Ou seja, dado que a renda do cidadão comum provém principalmente de salários e benefícios sociais, que não apresentam tanta volatilidade e elasticidade-preço quanto os lucros da atividade empresarial (e rural), podemos esperar que os diferenciais de crescimento de renda na base da pirâmide não sejam tão pronunciados ao longo do território. Mas essa é uma hipótese a ser investigada e, se possível, materializada em estatísticas mais precisas sobre a desigualdade de renda na federação.
Por ora, enquanto não temos esses dados, podemos pelo menos aferir a desigualdade entre os declarantes do imposto de renda, que estão entre os 20% ou 25% mais ricos da população adulta. Para fazer isso, adotamos os seguintes recortes nos dados do IRPF: tomamos a renda média dos 38 mil declarantes mais ricos (o 0,1% mais rico no universo dos declarantes ou 0,025% mais rico da população adulta) e comparamos com a renda média das 3,8 milhões de pessoas que estão entre os centis 46 e 55 da distribuição dos declarantes.
Esse “miolo” da distribuição pode ser considerado uma espécie de representação da classe média e possui uma renda média mensal que, em 2022, variou de R$ 4,2 mil no Maranhão a R$ 7,7 mil no Distrito Federal, com uma média nacional de R$ 4,8 mil.
Os mais ricos, entre os declarantes, apresentaram uma renda média mensal que variou de R$ 300 mil no Amapá a R$ 1,6 milhão em São Paulo e Mato Grosso, praticamente empatados.
O gráfico abaixo ilustra a diferença entre a renda dessa elite e da classe média em cada unidade federada. Como se vê, os estados do Mato Grosso e São Paulo são aqueles com a maior desigualdade nesse indicador, seguidos por Paraná, Mato Grosso do Sul e Goiás.
Tais resultados são robustos a outros recortes e comparações entre os declarantes. Por exemplo, na comparação entre o 1% mais rico e o mesmo miolo da distribuição ou apenas o centil 50, Mato Grosso e São Paulo também lideram o ranking de desigualdade.
Fonte: elaboração própria pelo autor
Em resumo, as análises com base nos dados do IRPF oferecem fortes evidências de que a concentração de renda no topo cresceu significativamente no período recente, destoando do ocorrido na década anterior pelo menos, mas ao mesmo tempo indica que o crescimento da renda no topo apresenta fortes diferenças regionais, tendo sido mais pronunciado em estados cuja economia, em geral, é dominada pelo agronegócio.
E isso ocorreu num período em que a renda média do brasileiro apresentou uma das piores performances das últimas décadas, dada a estagnação do valor real dos salários e de outros indicadores.
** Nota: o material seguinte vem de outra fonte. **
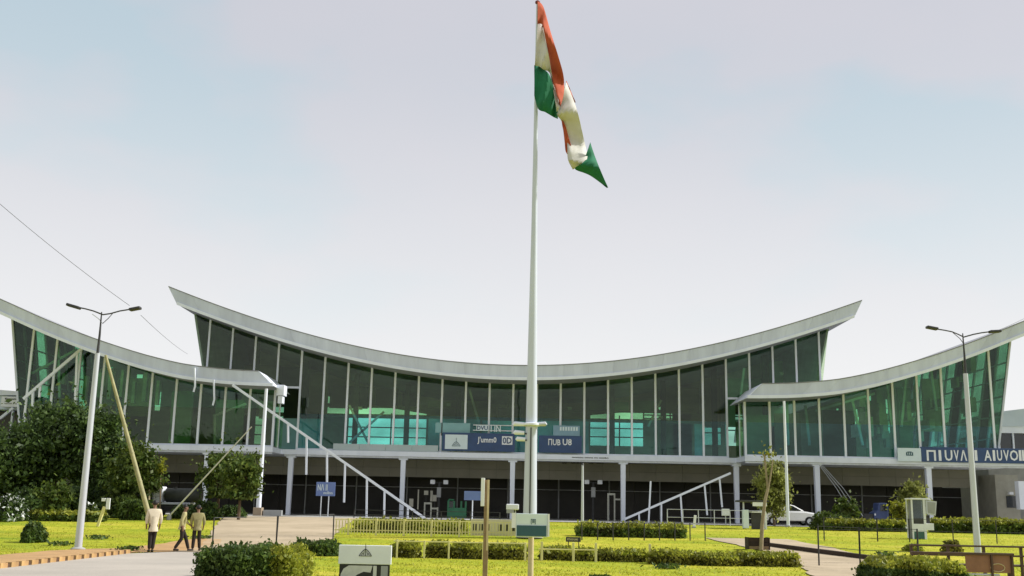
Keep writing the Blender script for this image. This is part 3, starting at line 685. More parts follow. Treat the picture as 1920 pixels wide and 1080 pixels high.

[1] Por base da pirâmide nos referimos a todos adultos que estão do primeiro ao nonagésimo quinto centil da distribuição de renda; ou seja, todos os que não estão entre os 5% mais ricos. Em 2022, essa base é formada por todos adultos que tiveram renda líquida total inferior a R$ 10 mil mensais – por isso, estamos falando não apenas dos pobres, mas também da classe média.
As opiniões expressas neste artigo são de responsabilidade exclusiva do autor, não refletindo necessariamente a opinião institucional da FGV.